● **DATA LINES**:
----------------

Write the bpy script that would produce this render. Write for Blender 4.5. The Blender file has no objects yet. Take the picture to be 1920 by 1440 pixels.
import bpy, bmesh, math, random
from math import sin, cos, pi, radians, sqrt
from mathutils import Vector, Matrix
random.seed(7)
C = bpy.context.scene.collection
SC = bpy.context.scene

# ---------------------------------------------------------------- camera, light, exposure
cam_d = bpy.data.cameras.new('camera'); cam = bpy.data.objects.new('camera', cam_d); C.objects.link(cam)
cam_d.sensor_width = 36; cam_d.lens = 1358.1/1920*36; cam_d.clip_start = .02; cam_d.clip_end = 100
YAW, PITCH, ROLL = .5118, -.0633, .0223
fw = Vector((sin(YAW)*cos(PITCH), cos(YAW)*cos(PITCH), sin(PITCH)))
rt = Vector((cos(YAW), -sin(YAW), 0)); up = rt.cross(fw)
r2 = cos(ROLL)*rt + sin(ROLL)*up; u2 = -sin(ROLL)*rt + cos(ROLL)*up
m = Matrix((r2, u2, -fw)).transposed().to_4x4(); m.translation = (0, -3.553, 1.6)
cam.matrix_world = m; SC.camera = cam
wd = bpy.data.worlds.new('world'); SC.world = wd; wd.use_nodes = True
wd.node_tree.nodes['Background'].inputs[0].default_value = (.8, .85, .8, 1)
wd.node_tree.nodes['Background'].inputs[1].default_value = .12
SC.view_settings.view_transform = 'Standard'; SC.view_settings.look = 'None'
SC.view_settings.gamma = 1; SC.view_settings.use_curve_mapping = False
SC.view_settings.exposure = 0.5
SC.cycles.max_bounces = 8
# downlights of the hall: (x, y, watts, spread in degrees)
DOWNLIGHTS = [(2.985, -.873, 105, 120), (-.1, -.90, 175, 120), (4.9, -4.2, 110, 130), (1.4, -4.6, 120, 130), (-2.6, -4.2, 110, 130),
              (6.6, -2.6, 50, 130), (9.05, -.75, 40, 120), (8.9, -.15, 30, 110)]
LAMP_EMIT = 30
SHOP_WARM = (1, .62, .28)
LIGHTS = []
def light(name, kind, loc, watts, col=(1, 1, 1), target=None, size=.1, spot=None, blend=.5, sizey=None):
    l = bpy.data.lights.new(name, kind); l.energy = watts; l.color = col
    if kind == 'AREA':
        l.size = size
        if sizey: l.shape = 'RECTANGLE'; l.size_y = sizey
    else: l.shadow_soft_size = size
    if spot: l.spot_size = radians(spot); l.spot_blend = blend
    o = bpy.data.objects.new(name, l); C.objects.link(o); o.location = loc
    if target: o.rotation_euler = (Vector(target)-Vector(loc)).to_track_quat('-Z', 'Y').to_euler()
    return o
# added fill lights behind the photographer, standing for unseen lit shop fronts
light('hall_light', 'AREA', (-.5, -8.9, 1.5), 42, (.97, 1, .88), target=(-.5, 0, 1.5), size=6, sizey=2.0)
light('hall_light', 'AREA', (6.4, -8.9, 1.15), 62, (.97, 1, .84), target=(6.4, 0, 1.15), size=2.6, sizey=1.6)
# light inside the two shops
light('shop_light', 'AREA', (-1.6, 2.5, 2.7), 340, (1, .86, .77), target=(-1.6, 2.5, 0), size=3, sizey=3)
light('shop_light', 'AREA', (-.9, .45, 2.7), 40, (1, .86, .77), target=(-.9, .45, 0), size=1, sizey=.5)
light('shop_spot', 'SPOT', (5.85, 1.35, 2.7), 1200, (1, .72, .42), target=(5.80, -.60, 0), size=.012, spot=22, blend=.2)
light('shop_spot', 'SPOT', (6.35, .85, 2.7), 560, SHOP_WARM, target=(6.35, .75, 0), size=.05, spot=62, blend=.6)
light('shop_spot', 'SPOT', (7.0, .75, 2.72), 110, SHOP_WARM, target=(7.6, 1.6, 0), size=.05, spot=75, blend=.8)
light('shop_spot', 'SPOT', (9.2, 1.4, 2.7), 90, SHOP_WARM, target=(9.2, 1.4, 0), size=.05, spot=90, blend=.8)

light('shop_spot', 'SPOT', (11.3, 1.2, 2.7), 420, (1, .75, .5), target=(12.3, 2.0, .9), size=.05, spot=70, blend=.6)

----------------

● **EXERCISE REQUIREMENTS**: Your task is to collect every line above that contains the word "objects".

● **THE COMPLETED TASK**:
Write the bpy script that would produce this render. Write for Blender 4.5. The Blender file has no objects yet. Take the picture to be 1920 by 1440 pixels.
cam_d = bpy.data.cameras.new('camera'); cam = bpy.data.objects.new('camera', cam_d); C.objects.link(cam)
    o = bpy.data.objects.new(name, l); C.objects.link(o); o.location = loc